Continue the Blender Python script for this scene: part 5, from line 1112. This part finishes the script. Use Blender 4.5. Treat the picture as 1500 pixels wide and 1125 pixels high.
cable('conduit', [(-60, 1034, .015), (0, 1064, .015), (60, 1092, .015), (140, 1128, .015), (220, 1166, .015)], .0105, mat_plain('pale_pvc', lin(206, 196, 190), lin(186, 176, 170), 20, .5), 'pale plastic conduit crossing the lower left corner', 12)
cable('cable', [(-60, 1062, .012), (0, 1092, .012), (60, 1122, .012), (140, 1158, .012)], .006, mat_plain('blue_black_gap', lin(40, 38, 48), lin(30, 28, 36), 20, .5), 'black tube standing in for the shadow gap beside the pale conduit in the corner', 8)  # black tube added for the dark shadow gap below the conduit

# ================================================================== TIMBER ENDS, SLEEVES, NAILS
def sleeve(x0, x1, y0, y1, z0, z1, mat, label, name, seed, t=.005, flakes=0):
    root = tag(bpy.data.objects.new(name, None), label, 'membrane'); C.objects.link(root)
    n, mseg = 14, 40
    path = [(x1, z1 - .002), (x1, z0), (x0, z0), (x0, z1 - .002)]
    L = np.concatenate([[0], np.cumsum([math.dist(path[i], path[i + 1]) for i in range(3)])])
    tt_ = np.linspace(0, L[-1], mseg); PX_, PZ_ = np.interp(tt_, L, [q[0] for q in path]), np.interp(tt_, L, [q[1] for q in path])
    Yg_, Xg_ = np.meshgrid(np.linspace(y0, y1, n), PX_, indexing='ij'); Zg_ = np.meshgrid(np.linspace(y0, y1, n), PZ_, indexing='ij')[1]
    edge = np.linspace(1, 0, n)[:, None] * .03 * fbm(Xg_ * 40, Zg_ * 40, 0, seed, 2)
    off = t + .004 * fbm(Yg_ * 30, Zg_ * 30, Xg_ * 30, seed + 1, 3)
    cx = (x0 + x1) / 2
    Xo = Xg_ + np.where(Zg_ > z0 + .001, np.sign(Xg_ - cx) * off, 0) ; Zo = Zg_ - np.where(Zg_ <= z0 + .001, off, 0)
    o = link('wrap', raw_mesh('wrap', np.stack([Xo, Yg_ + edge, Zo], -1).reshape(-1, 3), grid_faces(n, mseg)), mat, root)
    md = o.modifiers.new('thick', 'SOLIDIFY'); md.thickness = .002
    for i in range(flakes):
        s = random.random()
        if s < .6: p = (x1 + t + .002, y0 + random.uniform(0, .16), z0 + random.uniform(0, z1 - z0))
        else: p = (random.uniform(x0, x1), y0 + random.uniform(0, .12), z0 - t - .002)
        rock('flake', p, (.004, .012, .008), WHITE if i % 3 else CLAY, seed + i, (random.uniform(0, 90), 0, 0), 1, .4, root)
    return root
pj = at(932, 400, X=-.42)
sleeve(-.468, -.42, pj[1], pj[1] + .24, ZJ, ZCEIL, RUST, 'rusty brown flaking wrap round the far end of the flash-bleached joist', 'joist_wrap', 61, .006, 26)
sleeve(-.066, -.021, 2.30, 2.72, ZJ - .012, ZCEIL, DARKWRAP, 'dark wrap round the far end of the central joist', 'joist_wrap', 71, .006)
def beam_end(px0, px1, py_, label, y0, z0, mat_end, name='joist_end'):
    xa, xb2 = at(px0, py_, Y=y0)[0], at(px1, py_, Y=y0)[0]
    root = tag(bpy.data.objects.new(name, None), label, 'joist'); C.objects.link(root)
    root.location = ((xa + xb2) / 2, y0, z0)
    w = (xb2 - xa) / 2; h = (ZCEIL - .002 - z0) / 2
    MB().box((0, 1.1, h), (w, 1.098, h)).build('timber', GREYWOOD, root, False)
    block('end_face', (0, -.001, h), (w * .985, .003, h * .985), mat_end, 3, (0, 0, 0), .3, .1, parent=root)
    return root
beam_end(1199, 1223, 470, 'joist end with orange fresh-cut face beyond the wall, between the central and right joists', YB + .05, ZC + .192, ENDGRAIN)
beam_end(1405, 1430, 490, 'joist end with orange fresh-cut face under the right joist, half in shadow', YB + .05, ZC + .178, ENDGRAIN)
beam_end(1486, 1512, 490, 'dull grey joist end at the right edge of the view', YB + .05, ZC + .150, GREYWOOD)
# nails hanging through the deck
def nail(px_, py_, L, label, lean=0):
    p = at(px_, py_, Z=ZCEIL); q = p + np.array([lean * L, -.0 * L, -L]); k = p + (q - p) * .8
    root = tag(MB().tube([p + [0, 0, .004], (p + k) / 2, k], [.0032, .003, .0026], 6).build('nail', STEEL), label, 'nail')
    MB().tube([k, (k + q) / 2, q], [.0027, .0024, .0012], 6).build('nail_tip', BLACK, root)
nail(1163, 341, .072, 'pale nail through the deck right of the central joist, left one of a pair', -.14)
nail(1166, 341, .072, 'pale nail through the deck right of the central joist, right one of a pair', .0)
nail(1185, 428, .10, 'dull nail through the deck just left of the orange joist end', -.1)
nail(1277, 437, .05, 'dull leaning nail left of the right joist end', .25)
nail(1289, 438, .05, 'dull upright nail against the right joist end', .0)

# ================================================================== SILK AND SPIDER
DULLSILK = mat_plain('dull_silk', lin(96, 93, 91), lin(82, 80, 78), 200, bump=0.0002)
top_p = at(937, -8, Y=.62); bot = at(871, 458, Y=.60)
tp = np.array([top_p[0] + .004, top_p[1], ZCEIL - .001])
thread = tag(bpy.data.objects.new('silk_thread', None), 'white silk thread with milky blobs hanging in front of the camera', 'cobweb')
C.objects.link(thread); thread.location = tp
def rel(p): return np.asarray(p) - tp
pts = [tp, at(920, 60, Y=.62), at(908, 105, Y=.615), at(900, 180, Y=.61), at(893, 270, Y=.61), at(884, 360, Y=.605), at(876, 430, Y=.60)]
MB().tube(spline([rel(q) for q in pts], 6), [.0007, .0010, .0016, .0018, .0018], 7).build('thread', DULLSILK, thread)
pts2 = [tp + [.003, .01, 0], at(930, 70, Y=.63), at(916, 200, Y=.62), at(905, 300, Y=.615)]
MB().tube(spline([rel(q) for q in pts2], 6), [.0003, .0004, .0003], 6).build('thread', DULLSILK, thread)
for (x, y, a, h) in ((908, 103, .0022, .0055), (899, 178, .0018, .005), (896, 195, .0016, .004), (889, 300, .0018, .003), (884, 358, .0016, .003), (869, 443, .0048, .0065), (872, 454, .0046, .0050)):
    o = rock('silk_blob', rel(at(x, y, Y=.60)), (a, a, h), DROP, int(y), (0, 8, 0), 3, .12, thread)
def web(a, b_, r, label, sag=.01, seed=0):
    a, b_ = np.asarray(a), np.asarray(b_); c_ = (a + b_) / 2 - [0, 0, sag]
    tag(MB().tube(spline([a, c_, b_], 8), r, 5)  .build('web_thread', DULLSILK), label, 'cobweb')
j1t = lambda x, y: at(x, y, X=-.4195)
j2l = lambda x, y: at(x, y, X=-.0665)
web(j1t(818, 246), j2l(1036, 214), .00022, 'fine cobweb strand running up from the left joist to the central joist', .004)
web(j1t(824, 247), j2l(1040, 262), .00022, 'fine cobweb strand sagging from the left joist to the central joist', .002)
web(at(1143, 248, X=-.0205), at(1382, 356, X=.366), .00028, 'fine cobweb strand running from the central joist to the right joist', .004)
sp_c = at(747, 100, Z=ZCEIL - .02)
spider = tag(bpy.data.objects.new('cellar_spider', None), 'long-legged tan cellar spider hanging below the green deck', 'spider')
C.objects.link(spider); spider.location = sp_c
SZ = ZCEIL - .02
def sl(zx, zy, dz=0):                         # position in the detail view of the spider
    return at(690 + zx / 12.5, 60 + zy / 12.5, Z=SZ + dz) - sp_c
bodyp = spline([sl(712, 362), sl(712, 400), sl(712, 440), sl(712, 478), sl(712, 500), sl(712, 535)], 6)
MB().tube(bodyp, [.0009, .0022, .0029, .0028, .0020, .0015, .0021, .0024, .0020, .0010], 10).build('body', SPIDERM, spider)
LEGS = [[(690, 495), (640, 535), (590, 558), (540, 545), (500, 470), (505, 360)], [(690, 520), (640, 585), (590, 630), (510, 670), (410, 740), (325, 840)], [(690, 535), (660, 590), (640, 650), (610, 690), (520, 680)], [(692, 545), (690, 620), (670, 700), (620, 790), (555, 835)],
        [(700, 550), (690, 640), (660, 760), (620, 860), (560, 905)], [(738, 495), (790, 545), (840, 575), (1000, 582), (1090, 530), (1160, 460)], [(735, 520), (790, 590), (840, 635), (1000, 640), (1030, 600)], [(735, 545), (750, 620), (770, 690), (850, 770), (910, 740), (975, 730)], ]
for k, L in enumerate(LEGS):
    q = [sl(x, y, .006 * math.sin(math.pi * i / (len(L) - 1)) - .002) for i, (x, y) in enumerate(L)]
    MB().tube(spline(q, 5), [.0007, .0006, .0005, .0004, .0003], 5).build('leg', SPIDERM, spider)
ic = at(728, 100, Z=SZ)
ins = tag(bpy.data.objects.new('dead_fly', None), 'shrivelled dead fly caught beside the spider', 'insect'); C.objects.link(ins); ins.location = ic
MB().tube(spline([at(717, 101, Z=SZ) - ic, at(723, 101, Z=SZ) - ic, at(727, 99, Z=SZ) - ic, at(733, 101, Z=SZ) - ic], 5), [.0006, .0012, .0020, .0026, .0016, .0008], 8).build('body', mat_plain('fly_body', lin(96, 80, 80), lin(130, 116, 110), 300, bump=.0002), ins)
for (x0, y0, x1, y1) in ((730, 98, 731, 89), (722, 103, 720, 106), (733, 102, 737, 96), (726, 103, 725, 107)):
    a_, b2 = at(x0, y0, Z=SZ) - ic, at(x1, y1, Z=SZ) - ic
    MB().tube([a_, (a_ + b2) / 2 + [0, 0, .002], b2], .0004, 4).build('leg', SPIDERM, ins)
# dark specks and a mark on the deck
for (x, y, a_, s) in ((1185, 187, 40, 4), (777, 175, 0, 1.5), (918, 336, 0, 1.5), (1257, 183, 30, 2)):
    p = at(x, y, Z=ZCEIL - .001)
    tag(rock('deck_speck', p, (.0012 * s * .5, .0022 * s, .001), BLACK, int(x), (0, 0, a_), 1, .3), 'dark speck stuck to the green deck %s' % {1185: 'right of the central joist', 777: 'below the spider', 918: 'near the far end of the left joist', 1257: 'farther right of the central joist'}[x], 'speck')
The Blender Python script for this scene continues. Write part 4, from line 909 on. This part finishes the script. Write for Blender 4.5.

> Task statement
The string "Python" may appear in lines of the listing above; tally those lines and give the number only.

> Answer to the task
2